▶ [Goal]:
The data below should be printed in full, exactly, and without any of its images.
......
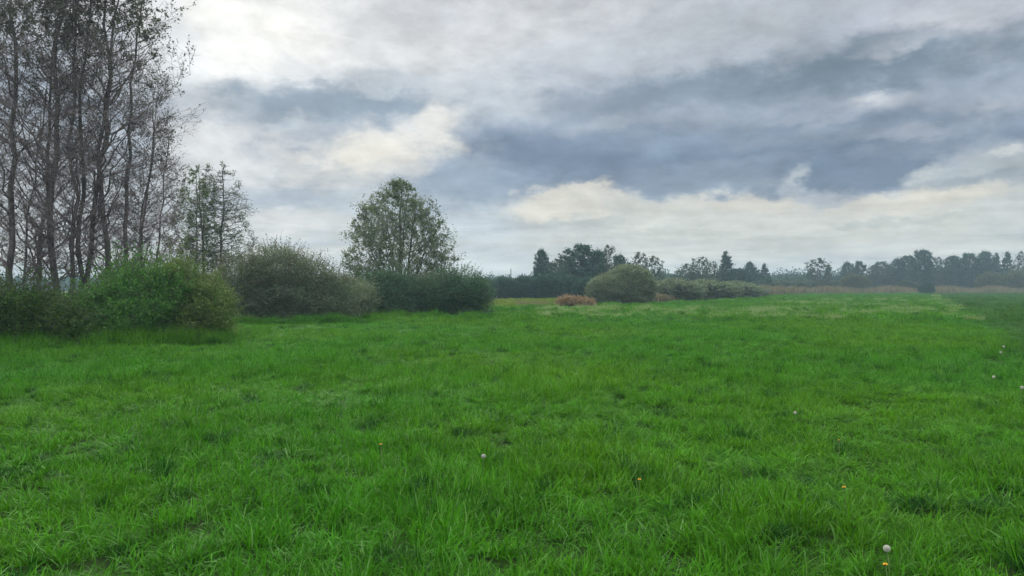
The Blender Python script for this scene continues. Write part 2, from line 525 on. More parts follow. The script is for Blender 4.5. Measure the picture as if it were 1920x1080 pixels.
# ------------------------------------------------------------------ trees
def make_tree(rng, stems, nb, crown, leaf_n, leaf_s, leaf_m, bark, t0=0.25, ang=(28, 55), up=0.10, n2=7, n3=5, fourth=0,
              wig=0.06, leaf_t3=True, rmin=0.006):
    """stems: (dx, dy, lean_x, lean_y, height, radius); crown(t) = length of a limb at fraction t of the stem"""
    K = 14
    base = []
    rad = []
    for dx, dy, lx, ly, h, r in stems:
        s = np.linspace(0, 1, K)
        wx = np.cumsum(rng.normal(size=K)) * h * 0.006; wy = np.cumsum(rng.normal(size=K)) * h * 0.006
        wx -= wx[0]; wy -= wy[0]
        base.append(np.stack([dx + lx * s ** 1.2 + wx, dy + ly * s ** 1.2 + wy, s * h - 0.05], 1))
        rad.append(r * (1 - s) ** 0.8 + 0.012 + r * 0.35 * np.exp(-s * 28))
    S0 = np.array(base); R0 = np.array(rad)
    B1, r1 = grow(rng, S0, R0, nb, t0, 0.97, ang, lambda t, p, q: crown((t - t0) / (1 - t0)), 8, up, wig, 0.45, 0.012)
    B2, r2 = grow(rng, B1, r1, n2, 0.15, 0.98, (25, 60), lambda t, p, q: p * (0.55 - 0.3 * t) + 0.15, 6, up * 1.1, wig * 1.5, 0.55, rmin)
    B3, r3 = grow(rng, B2, r2, n3, 0.1, 1.0, (20, 65), lambda t, p, q: p * (0.6 - 0.3 * t) + 0.08, 4, up * 0.6, wig * 2, 0.6, rmin * 0.7)
    trunk = tubes(S0, R0, 9)
    br = [tubes(B1, r1, 5), tubes(B2, r2, 4), tubes(B3, r3, 3)]
    tip = B3
    if fourth:
        B4, r4 = grow(rng, B3, r3, fourth, 0.1, 1.0, (20, 60), lambda t, p, q: p * 0.5 + 0.06, 3, 0.05, 0.15, 0.8, rmin * 0.6)
        br.append(tubes(B4, r4, 3)); tip = B4
    per = max(1, int(round(leaf_n / len(tip))))
    C = along(rng, tip, per, 0.15)
    if len(C) > leaf_n: C = C[rng.permutation(len(C))[:leaf_n]]
    C = C + rng.normal(size=C.shape) * leaf_s * 0.5
    return (mesh_from('trunk', *trunk, bark, True), mesh_from('limbs', *join(br), bark, True),
            mesh_from('crown', *leaves(rng, C, leaf_s, 1.35, 0.3), leaf_m))


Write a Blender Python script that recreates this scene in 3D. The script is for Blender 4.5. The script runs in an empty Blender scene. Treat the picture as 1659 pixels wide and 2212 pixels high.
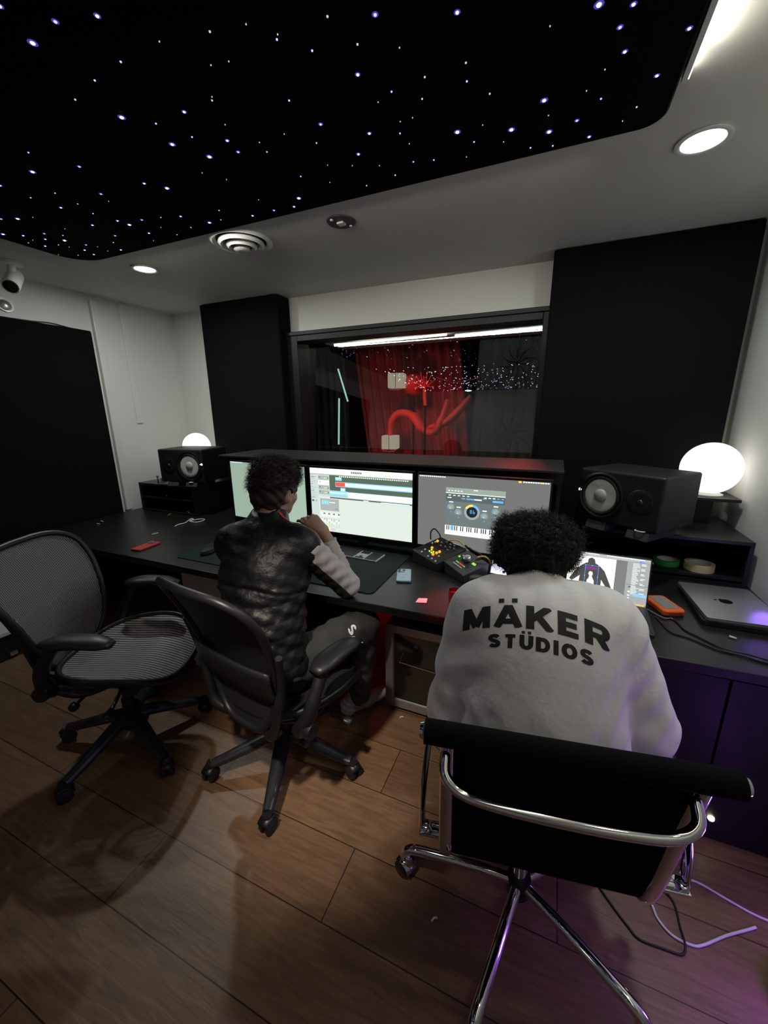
import bpy, math, random
import numpy as np
from mathutils import Vector, Matrix
from mathutils.bvhtree import BVHTree
random.seed(7); np.random.seed(7)
SC = bpy.context.scene
COL = SC.collection
PI = math.pi

# ------------------------------------------------------------------ camera, world, exposure
def cam_matrix(yaw, pitch, roll, loc):
    B = Matrix(((1,0,0),(0,0,1),(0,-1,0)))
    R = Matrix.Rotation(math.radians(yaw),3,'Z') @ Matrix.Rotation(math.radians(pitch),3,'X') @ B @ Matrix.Rotation(math.radians(roll),3,'Z')
    m = Matrix.Identity(4)
    for i in range(3):
        m[i][0] = R[i][0]; m[i][1] = -R[i][1]; m[i][2] = -R[i][2]; m[i][3] = loc[i]
    return m
cd_ = bpy.data.cameras.new('camera'); cam = bpy.data.objects.new('camera', cd_); COL.objects.link(cam)
cam.matrix_world = cam_matrix(23.4, -14.58, 0.55, (0,0,1.6))
cd_.sensor_fit = 'VERTICAL'; cd_.sensor_height = 24; cd_.lens = 850/2212*24
cd_.clip_start = 0.02
SC.camera = cam
SC.view_settings.view_transform = 'Standard'; SC.view_settings.look = 'None'
SC.view_settings.gamma = 1; SC.view_settings.exposure = 0.15; SC.view_settings.use_curve_mapping = False
w = bpy.data.worlds.new('world'); SC.world = w; w.use_nodes = True
w.node_tree.nodes['Background'].inputs[0].default_value = (0.012,0.012,0.014,1)
w.node_tree.nodes['Background'].inputs[1].default_value = 1.0

def lamp(name, kind, loc, energy, color=(1,1,1), size=0.1, target=None, spot=None, blend=0.5, spread=None, size_y=None):
    l = bpy.data.lights.new(name, kind); l.energy = energy; l.color = color
    if kind == 'AREA':
        l.size = size
        if size_y: l.shape = 'RECTANGLE'; l.size_y = size_y
        else: l.shape = 'DISK'
        if spread: l.spread = spread
    else: l.shadow_soft_size = size
    if kind == 'SPOT': l.spot_size = spot; l.spot_blend = blend
    o = bpy.data.objects.new(name, l); COL.objects.link(o); o.location = loc
    if target is not None:
        o.rotation_euler = (Vector(target)-Vector(loc)).to_track_quat('-Z','Y').to_euler()
    return o
K = 1.0
CZ = 2.5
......
▶ [Response to the exercise]:
The Blender Python script for this scene continues. Write part 2, from line 525 on. More parts follow. The script is for Blender 4.5. Measure the picture as if it were 1920x1080 pixels.
# ------------------------------------------------------------------ trees
def make_tree(rng, stems, nb, crown, leaf_n, leaf_s, leaf_m, bark, t0=0.25, ang=(28, 55), up=0.10, n2=7, n3=5, fourth=0,
              wig=0.06, leaf_t3=True, rmin=0.006):
    """stems: (dx, dy, lean_x, lean_y, height, radius); crown(t) = length of a limb at fraction t of the stem"""
    K = 14
    base = []
    rad = []
    for dx, dy, lx, ly, h, r in stems:
        s = np.linspace(0, 1, K)
        wx = np.cumsum(rng.normal(size=K)) * h * 0.006; wy = np.cumsum(rng.normal(size=K)) * h * 0.006
        wx -= wx[0]; wy -= wy[0]
        base.append(np.stack([dx + lx * s ** 1.2 + wx, dy + ly * s ** 1.2 + wy, s * h - 0.05], 1))
        rad.append(r * (1 - s) ** 0.8 + 0.012 + r * 0.35 * np.exp(-s * 28))
    S0 = np.array(base); R0 = np.array(rad)
    B1, r1 = grow(rng, S0, R0, nb, t0, 0.97, ang, lambda t, p, q: crown((t - t0) / (1 - t0)), 8, up, wig, 0.45, 0.012)
    B2, r2 = grow(rng, B1, r1, n2, 0.15, 0.98, (25, 60), lambda t, p, q: p * (0.55 - 0.3 * t) + 0.15, 6, up * 1.1, wig * 1.5, 0.55, rmin)
    B3, r3 = grow(rng, B2, r2, n3, 0.1, 1.0, (20, 65), lambda t, p, q: p * (0.6 - 0.3 * t) + 0.08, 4, up * 0.6, wig * 2, 0.6, rmin * 0.7)
    trunk = tubes(S0, R0, 9)
    br = [tubes(B1, r1, 5), tubes(B2, r2, 4), tubes(B3, r3, 3)]
    tip = B3
    if fourth:
        B4, r4 = grow(rng, B3, r3, fourth, 0.1, 1.0, (20, 60), lambda t, p, q: p * 0.5 + 0.06, 3, 0.05, 0.15, 0.8, rmin * 0.6)
        br.append(tubes(B4, r4, 3)); tip = B4
    per = max(1, int(round(leaf_n / len(tip))))
    C = along(rng, tip, per, 0.15)
    if len(C) > leaf_n: C = C[rng.permutation(len(C))[:leaf_n]]
    C = C + rng.normal(size=C.shape) * leaf_s * 0.5
    return (mesh_from('trunk', *trunk, bark, True), mesh_from('limbs', *join(br), bark, True),
            mesh_from('crown', *leaves(rng, C, leaf_s, 1.35, 0.3), leaf_m))


Write a Blender Python script that recreates this scene in 3D. The script is for Blender 4.5. The script runs in an empty Blender scene. Treat the picture as 1659 pixels wide and 2212 pixels high.
import bpy, math, random
import numpy as np
from mathutils import Vector, Matrix
from mathutils.bvhtree import BVHTree
random.seed(7); np.random.seed(7)
SC = bpy.context.scene
COL = SC.collection
PI = math.pi

# ------------------------------------------------------------------ camera, world, exposure
def cam_matrix(yaw, pitch, roll, loc):
    B = Matrix(((1,0,0),(0,0,1),(0,-1,0)))
    R = Matrix.Rotation(math.radians(yaw),3,'Z') @ Matrix.Rotation(math.radians(pitch),3,'X') @ B @ Matrix.Rotation(math.radians(roll),3,'Z')
    m = Matrix.Identity(4)
    for i in range(3):
        m[i][0] = R[i][0]; m[i][1] = -R[i][1]; m[i][2] = -R[i][2]; m[i][3] = loc[i]
    return m
cd_ = bpy.data.cameras.new('camera'); cam = bpy.data.objects.new('camera', cd_); COL.objects.link(cam)
cam.matrix_world = cam_matrix(23.4, -14.58, 0.55, (0,0,1.6))
cd_.sensor_fit = 'VERTICAL'; cd_.sensor_height = 24; cd_.lens = 850/2212*24
cd_.clip_start = 0.02
SC.camera = cam
SC.view_settings.view_transform = 'Standard'; SC.view_settings.look = 'None'
SC.view_settings.gamma = 1; SC.view_settings.exposure = 0.15; SC.view_settings.use_curve_mapping = False
w = bpy.data.worlds.new('world'); SC.world = w; w.use_nodes = True
w.node_tree.nodes['Background'].inputs[0].default_value = (0.012,0.012,0.014,1)
w.node_tree.nodes['Background'].inputs[1].default_value = 1.0

def lamp(name, kind, loc, energy, color=(1,1,1), size=0.1, target=None, spot=None, blend=0.5, spread=None, size_y=None):
    l = bpy.data.lights.new(name, kind); l.energy = energy; l.color = color
    if kind == 'AREA':
        l.size = size
        if size_y: l.shape = 'RECTANGLE'; l.size_y = size_y
        else: l.shape = 'DISK'
        if spread: l.spread = spread
    else: l.shadow_soft_size = size
    if kind == 'SPOT': l.spot_size = spot; l.spot_blend = blend
    o = bpy.data.objects.new(name, l); COL.objects.link(o); o.location = loc
    if target is not None:
        o.rotation_euler = (Vector(target)-Vector(loc)).to_track_quat('-Z','Y').to_euler()
    return o
K = 1.0
CZ = 2.5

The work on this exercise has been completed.